The fitness movement attracted an increasing number of white collar practitioners to boxing gyms in the 1980s, a movement that has become a global phenomenon with similar occurrences in Europe, Asia, and the Mideast. Such pseudo boxers will pay as much as $125 for private lessons and $10,000 for a boxing fantasy camp in the Catskills. Trainers allow them to spar with their regular clientele of amateur and professional fighters in pseudo matches in which the accomplished boxers do not exert themselves against their wealthier opponents. Trimbur asserts that the exercise allows the white executives to claim a compensatory form of masculinity for their sedentary jobs that lack physicality. By paying for their non-white trainer’s time they also establish a customary racial and employer-employee relationship in which they dictate the terms. Gleason’s continues the subterfuge by offering regular white collar boxing programs for the members to publically display their skills in which there is no winner and both opponents get a trophy.

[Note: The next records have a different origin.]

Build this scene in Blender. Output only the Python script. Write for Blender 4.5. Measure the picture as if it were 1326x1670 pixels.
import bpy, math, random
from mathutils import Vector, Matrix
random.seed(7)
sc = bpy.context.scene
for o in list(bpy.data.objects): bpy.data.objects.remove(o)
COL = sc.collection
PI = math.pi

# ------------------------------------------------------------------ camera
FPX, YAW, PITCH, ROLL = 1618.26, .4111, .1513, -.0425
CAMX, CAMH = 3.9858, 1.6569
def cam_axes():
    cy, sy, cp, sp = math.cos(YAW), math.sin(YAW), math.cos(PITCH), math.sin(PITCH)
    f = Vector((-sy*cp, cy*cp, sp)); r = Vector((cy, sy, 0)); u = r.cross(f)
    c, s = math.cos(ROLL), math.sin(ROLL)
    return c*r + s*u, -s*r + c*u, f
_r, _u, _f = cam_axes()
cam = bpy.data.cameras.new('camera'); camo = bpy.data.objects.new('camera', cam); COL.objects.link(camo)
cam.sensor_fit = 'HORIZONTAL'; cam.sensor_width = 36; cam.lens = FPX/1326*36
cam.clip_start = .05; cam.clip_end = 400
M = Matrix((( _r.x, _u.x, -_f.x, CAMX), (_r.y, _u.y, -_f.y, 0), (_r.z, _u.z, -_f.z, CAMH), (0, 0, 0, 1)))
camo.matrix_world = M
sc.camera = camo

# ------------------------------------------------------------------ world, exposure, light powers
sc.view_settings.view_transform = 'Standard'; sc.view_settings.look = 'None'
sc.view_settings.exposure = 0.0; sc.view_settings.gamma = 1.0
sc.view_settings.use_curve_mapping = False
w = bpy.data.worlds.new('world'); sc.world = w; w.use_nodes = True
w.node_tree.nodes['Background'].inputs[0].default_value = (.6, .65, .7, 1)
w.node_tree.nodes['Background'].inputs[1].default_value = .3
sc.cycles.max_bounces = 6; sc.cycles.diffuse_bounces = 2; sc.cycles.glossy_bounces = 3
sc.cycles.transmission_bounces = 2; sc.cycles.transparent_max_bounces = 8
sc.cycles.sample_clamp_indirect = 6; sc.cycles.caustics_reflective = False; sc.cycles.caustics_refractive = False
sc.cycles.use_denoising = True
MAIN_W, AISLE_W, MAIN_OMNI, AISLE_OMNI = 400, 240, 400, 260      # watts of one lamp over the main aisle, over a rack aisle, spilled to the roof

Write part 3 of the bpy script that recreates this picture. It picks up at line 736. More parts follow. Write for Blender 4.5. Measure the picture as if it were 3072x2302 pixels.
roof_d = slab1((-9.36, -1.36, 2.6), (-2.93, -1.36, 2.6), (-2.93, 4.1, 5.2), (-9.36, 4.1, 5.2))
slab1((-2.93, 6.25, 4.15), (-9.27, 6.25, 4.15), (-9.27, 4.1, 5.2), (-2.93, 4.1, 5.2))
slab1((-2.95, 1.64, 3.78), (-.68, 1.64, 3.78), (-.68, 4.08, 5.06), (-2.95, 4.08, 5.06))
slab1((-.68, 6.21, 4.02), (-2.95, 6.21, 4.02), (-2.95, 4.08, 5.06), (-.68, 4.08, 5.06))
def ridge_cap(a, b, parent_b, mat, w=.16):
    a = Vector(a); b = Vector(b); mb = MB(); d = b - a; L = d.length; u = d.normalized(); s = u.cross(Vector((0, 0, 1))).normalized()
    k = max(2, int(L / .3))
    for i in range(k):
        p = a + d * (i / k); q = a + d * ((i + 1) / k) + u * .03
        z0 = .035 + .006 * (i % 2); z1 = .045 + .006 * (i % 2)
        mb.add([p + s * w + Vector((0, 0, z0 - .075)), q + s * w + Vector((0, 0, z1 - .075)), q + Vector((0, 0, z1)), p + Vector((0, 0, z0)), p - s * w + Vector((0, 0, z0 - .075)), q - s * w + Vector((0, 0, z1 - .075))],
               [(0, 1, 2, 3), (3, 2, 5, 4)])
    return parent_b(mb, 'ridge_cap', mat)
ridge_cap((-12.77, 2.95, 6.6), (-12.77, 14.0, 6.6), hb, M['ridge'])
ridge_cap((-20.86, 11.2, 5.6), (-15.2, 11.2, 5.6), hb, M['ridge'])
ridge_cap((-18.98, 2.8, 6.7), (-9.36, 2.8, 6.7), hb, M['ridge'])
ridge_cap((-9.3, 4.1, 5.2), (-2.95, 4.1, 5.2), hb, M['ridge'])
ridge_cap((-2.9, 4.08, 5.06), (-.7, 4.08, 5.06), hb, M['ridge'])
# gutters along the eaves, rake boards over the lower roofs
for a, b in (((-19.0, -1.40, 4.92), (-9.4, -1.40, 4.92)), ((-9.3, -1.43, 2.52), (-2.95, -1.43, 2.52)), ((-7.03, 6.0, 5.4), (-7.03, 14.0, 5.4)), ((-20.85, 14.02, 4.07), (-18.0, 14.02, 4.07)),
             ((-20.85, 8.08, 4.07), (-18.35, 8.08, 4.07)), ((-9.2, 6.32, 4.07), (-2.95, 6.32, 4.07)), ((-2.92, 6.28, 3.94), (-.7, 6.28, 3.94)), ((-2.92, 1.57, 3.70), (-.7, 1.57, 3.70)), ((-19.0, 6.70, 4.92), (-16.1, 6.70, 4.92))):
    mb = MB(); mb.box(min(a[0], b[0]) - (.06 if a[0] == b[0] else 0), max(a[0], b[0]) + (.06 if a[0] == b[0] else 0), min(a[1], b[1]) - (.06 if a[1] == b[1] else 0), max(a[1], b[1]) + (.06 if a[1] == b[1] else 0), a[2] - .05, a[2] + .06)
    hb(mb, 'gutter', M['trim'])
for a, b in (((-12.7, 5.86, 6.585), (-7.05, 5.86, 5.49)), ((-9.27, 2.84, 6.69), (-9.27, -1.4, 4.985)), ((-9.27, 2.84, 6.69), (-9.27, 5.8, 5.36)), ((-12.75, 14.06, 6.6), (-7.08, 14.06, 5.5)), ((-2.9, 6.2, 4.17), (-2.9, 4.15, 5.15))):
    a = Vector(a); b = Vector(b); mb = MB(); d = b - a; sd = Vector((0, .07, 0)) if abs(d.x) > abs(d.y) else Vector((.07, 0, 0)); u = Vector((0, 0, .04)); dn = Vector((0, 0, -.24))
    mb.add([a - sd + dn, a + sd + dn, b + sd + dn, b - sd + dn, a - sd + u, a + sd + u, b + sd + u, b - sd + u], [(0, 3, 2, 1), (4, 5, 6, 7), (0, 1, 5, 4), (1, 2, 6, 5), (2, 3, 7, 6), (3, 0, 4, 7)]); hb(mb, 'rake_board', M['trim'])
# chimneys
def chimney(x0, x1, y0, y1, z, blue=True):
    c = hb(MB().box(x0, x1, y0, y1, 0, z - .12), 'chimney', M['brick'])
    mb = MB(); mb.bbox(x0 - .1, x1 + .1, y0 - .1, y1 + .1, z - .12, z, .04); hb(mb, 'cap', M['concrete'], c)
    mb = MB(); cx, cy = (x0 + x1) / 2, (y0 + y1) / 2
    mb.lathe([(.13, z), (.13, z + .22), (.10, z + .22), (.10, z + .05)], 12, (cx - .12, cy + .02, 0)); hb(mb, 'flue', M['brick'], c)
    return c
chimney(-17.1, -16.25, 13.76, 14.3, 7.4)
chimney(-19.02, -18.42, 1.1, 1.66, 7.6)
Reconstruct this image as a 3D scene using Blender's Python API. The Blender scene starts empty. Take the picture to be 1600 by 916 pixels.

A substantial number of female members (more than 300) are well-educated professionals who seek empowerment as well as fitness. Their enrollment has greatly changed the social dynamics of the gym. As in such places their participation is contested. All members must sign a sexual harassment waiver and respect must be earned. Males categorize women in three classifications: the “diesels,” who are serious, competitive boxers, who spar with men as well as each other and compete professionally or in amateur tournaments; the social butterflies, known as “gym hos,” who are less interested in training; and the hangers on, labeled as “skanky females.” Regardless of their standing, women get less attention from trainers as there is little financial reward for trainers even with professional female boxers who earn smaller purses than their male counterparts. Women therefore form their own support community, but for all members the gym serves as a form of community and camaraderie.